»»
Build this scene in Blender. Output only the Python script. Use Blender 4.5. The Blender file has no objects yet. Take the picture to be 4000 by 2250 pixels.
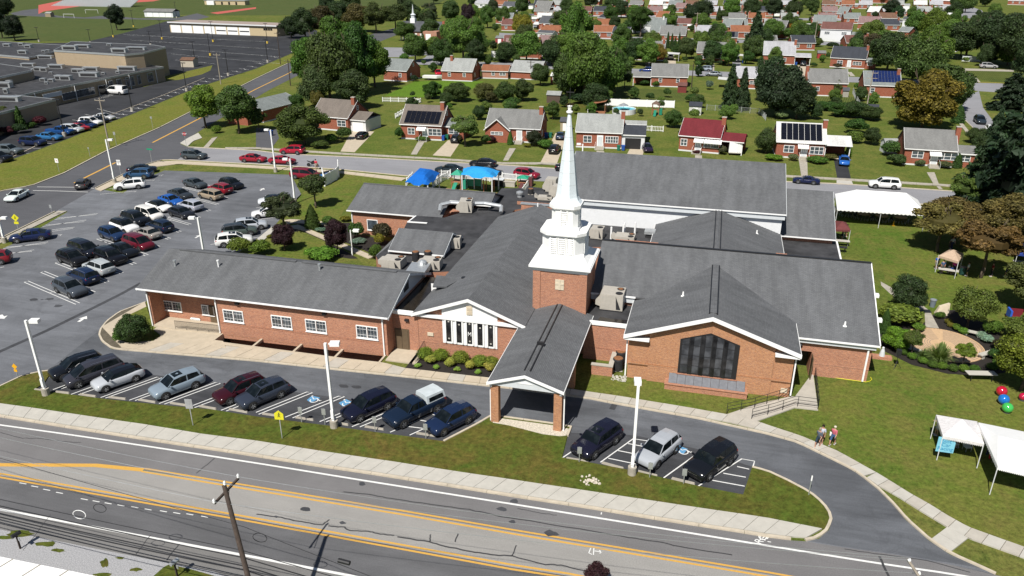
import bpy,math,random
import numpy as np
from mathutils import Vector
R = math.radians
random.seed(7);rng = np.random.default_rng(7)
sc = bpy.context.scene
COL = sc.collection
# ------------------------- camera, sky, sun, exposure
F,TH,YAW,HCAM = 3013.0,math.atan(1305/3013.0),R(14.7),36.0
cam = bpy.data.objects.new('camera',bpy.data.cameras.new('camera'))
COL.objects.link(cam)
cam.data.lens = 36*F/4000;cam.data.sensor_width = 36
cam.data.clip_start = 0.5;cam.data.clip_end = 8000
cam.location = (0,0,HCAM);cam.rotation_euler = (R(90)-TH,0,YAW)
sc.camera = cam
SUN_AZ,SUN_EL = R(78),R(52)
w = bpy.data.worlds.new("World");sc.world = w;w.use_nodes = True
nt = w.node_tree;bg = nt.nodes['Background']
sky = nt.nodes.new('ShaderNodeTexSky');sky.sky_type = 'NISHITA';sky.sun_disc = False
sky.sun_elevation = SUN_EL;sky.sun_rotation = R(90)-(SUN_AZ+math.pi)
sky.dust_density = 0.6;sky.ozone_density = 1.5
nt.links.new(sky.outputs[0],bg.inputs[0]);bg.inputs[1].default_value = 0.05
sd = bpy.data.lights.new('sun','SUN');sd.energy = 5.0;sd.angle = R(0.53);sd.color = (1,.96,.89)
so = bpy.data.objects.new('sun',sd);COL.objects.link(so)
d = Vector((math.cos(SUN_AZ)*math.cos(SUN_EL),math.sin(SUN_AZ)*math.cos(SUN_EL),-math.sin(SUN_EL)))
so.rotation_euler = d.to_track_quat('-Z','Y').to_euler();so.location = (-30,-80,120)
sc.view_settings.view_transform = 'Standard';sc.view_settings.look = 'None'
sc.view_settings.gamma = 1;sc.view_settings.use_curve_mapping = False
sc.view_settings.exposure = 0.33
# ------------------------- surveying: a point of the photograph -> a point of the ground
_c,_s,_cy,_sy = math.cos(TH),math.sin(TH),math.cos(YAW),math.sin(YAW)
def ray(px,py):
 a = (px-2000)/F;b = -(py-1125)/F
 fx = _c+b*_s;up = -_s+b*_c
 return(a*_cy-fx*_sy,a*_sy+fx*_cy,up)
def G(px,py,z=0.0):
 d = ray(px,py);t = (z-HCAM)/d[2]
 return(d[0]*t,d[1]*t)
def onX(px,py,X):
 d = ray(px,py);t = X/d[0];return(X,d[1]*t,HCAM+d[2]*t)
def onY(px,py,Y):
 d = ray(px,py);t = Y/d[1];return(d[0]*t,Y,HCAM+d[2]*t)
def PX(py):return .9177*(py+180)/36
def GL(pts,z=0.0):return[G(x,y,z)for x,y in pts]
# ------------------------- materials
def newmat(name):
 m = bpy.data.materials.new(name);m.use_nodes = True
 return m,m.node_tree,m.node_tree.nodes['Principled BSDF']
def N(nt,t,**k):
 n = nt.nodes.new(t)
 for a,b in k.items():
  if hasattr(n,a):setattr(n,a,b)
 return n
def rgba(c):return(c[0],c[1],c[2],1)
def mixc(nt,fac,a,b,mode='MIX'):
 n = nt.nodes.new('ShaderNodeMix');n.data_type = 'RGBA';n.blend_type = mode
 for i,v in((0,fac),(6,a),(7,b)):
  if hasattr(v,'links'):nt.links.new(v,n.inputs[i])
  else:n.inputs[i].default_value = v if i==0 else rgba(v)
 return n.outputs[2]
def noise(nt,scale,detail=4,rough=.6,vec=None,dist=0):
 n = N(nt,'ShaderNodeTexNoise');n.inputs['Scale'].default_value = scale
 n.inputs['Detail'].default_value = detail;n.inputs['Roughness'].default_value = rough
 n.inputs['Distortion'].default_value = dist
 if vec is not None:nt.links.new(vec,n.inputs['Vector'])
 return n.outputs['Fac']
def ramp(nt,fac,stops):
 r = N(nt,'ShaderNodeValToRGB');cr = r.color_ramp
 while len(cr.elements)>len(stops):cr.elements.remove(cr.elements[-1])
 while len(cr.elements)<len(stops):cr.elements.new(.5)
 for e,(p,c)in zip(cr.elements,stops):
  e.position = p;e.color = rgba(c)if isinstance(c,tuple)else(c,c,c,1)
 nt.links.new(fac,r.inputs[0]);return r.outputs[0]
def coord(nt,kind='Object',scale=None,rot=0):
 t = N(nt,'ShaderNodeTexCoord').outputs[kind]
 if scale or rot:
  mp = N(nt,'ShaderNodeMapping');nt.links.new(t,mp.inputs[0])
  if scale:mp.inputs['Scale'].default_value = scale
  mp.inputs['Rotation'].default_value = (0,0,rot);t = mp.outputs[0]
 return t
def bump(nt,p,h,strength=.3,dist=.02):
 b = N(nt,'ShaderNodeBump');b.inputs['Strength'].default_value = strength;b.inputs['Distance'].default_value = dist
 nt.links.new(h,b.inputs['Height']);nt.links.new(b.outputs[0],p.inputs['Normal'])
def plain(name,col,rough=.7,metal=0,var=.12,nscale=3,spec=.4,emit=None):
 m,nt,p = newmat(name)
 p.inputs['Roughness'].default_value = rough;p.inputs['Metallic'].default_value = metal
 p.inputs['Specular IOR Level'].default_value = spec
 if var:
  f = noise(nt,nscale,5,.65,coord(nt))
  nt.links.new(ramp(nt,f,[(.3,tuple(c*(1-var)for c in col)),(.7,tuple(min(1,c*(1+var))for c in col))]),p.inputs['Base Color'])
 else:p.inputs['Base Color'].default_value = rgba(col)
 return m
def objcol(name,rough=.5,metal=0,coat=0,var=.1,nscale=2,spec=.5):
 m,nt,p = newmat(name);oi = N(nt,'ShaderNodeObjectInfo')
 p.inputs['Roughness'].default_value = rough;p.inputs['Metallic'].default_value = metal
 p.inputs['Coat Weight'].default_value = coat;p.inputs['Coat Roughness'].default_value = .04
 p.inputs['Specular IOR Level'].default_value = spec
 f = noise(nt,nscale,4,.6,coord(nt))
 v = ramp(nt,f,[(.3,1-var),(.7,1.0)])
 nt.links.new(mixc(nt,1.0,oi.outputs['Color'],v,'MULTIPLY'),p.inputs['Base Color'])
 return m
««
■ Given request
Reproduce the material above verbatim; omit every picture.

■ Result for this task
Build this scene in Blender. Output only the Python script. Use Blender 4.5. The Blender file has no objects yet. Take the picture to be 4000 by 2250 pixels.
import bpy,math,random
import numpy as np
from mathutils import Vector
R = math.radians
random.seed(7);rng = np.random.default_rng(7)
sc = bpy.context.scene
COL = sc.collection
# ------------------------- camera, sky, sun, exposure
F,TH,YAW,HCAM = 3013.0,math.atan(1305/3013.0),R(14.7),36.0
cam = bpy.data.objects.new('camera',bpy.data.cameras.new('camera'))
COL.objects.link(cam)
cam.data.lens = 36*F/4000;cam.data.sensor_width = 36
cam.data.clip_start = 0.5;cam.data.clip_end = 8000
cam.location = (0,0,HCAM);cam.rotation_euler = (R(90)-TH,0,YAW)
sc.camera = cam
SUN_AZ,SUN_EL = R(78),R(52)
w = bpy.data.worlds.new("World");sc.world = w;w.use_nodes = True
nt = w.node_tree;bg = nt.nodes['Background']
sky = nt.nodes.new('ShaderNodeTexSky');sky.sky_type = 'NISHITA';sky.sun_disc = False
sky.sun_elevation = SUN_EL;sky.sun_rotation = R(90)-(SUN_AZ+math.pi)
sky.dust_density = 0.6;sky.ozone_density = 1.5
nt.links.new(sky.outputs[0],bg.inputs[0]);bg.inputs[1].default_value = 0.05
sd = bpy.data.lights.new('sun','SUN');sd.energy = 5.0;sd.angle = R(0.53);sd.color = (1,.96,.89)
so = bpy.data.objects.new('sun',sd);COL.objects.link(so)
d = Vector((math.cos(SUN_AZ)*math.cos(SUN_EL),math.sin(SUN_AZ)*math.cos(SUN_EL),-math.sin(SUN_EL)))
so.rotation_euler = d.to_track_quat('-Z','Y').to_euler();so.location = (-30,-80,120)
sc.view_settings.view_transform = 'Standard';sc.view_settings.look = 'None'
sc.view_settings.gamma = 1;sc.view_settings.use_curve_mapping = False
sc.view_settings.exposure = 0.33
# ------------------------- surveying: a point of the photograph -> a point of the ground
_c,_s,_cy,_sy = math.cos(TH),math.sin(TH),math.cos(YAW),math.sin(YAW)
def ray(px,py):
 a = (px-2000)/F;b = -(py-1125)/F
 fx = _c+b*_s;up = -_s+b*_c
 return(a*_cy-fx*_sy,a*_sy+fx*_cy,up)
def G(px,py,z=0.0):
 d = ray(px,py);t = (z-HCAM)/d[2]
 return(d[0]*t,d[1]*t)
def onX(px,py,X):
 d = ray(px,py);t = X/d[0];return(X,d[1]*t,HCAM+d[2]*t)
def onY(px,py,Y):
 d = ray(px,py);t = Y/d[1];return(d[0]*t,Y,HCAM+d[2]*t)
def PX(py):return .9177*(py+180)/36
def GL(pts,z=0.0):return[G(x,y,z)for x,y in pts]
# ------------------------- materials
def newmat(name):
 m = bpy.data.materials.new(name);m.use_nodes = True
 return m,m.node_tree,m.node_tree.nodes['Principled BSDF']
def N(nt,t,**k):
 n = nt.nodes.new(t)
 for a,b in k.items():
  if hasattr(n,a):setattr(n,a,b)
 return n
def rgba(c):return(c[0],c[1],c[2],1)
def mixc(nt,fac,a,b,mode='MIX'):
 n = nt.nodes.new('ShaderNodeMix');n.data_type = 'RGBA';n.blend_type = mode
 for i,v in((0,fac),(6,a),(7,b)):
  if hasattr(v,'links'):nt.links.new(v,n.inputs[i])
  else:n.inputs[i].default_value = v if i==0 else rgba(v)
 return n.outputs[2]
def noise(nt,scale,detail=4,rough=.6,vec=None,dist=0):
 n = N(nt,'ShaderNodeTexNoise');n.inputs['Scale'].default_value = scale
 n.inputs['Detail'].default_value = detail;n.inputs['Roughness'].default_value = rough
 n.inputs['Distortion'].default_value = dist
 if vec is not None:nt.links.new(vec,n.inputs['Vector'])
 return n.outputs['Fac']
def ramp(nt,fac,stops):
 r = N(nt,'ShaderNodeValToRGB');cr = r.color_ramp
 while len(cr.elements)>len(stops):cr.elements.remove(cr.elements[-1])
 while len(cr.elements)<len(stops):cr.elements.new(.5)
 for e,(p,c)in zip(cr.elements,stops):
  e.position = p;e.color = rgba(c)if isinstance(c,tuple)else(c,c,c,1)
 nt.links.new(fac,r.inputs[0]);return r.outputs[0]
def coord(nt,kind='Object',scale=None,rot=0):
 t = N(nt,'ShaderNodeTexCoord').outputs[kind]
 if scale or rot:
  mp = N(nt,'ShaderNodeMapping');nt.links.new(t,mp.inputs[0])
  if scale:mp.inputs['Scale'].default_value = scale
  mp.inputs['Rotation'].default_value = (0,0,rot);t = mp.outputs[0]
 return t
def bump(nt,p,h,strength=.3,dist=.02):
 b = N(nt,'ShaderNodeBump');b.inputs['Strength'].default_value = strength;b.inputs['Distance'].default_value = dist
 nt.links.new(h,b.inputs['Height']);nt.links.new(b.outputs[0],p.inputs['Normal'])
def plain(name,col,rough=.7,metal=0,var=.12,nscale=3,spec=.4,emit=None):
 m,nt,p = newmat(name)
 p.inputs['Roughness'].default_value = rough;p.inputs['Metallic'].default_value = metal
 p.inputs['Specular IOR Level'].default_value = spec
 if var:
  f = noise(nt,nscale,5,.65,coord(nt))
  nt.links.new(ramp(nt,f,[(.3,tuple(c*(1-var)for c in col)),(.7,tuple(min(1,c*(1+var))for c in col))]),p.inputs['Base Color'])
 else:p.inputs['Base Color'].default_value = rgba(col)
 return m
def objcol(name,rough=.5,metal=0,coat=0,var=.1,nscale=2,spec=.5):
 m,nt,p = newmat(name);oi = N(nt,'ShaderNodeObjectInfo')
 p.inputs['Roughness'].default_value = rough;p.inputs['Metallic'].default_value = metal
 p.inputs['Coat Weight'].default_value = coat;p.inputs['Coat Roughness'].default_value = .04
 p.inputs['Specular IOR Level'].default_value = spec
 f = noise(nt,nscale,4,.6,coord(nt))
 v = ramp(nt,f,[(.3,1-var),(.7,1.0)])
 nt.links.new(mixc(nt,1.0,oi.outputs['Color'],v,'MULTIPLY'),p.inputs['Base Color'])
 return m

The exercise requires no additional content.